Mais les néonicotinoïdes n’ont pas seulement une incidence sur l’environnement. Leurs enjeux économiques suscitent logiquement un intense lobbying du secteur des produits phytosanitaires. Parmi eux, le groupe allemand Bayer a d’ores et déjà déploré l’adoption de l’interdiction. Même son de cloche du côté des industriels de la betterave à sucre, jusqu’ici épargnés par le moratoire de 2013.

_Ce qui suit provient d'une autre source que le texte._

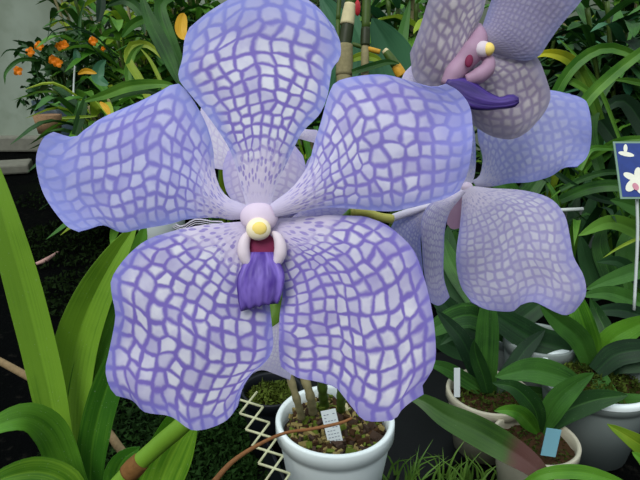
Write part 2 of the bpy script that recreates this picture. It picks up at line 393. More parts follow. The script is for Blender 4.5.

Plus tôt dans la semaine, ce sont plusieurs agriculteurs de toute l’Europe qui donnaient de la voix. Dans une lettre ouverte parue dans les colonnes de Marianne, ils se revendiquent « défenseurs de ces pollinisateurs naturels et des autres insectes » dont leurs cultures dépendent, eux qui sont souvent perçus comme « favorables à une agriculture largement dépendante des intrants chimiques ». Parmi leurs arguments-massues, l’existence d’alternatives à ces pesticides : « Les néonicotinoïdes ne sont pas aussi efficaces que nous le pensions, ils pourraient être remplacés par des alternatives durables. » Des solutions qui pourraient éviter d’en être réduit à une pollinisation des pommes à la main, comme c’est déjà le cas en Chine.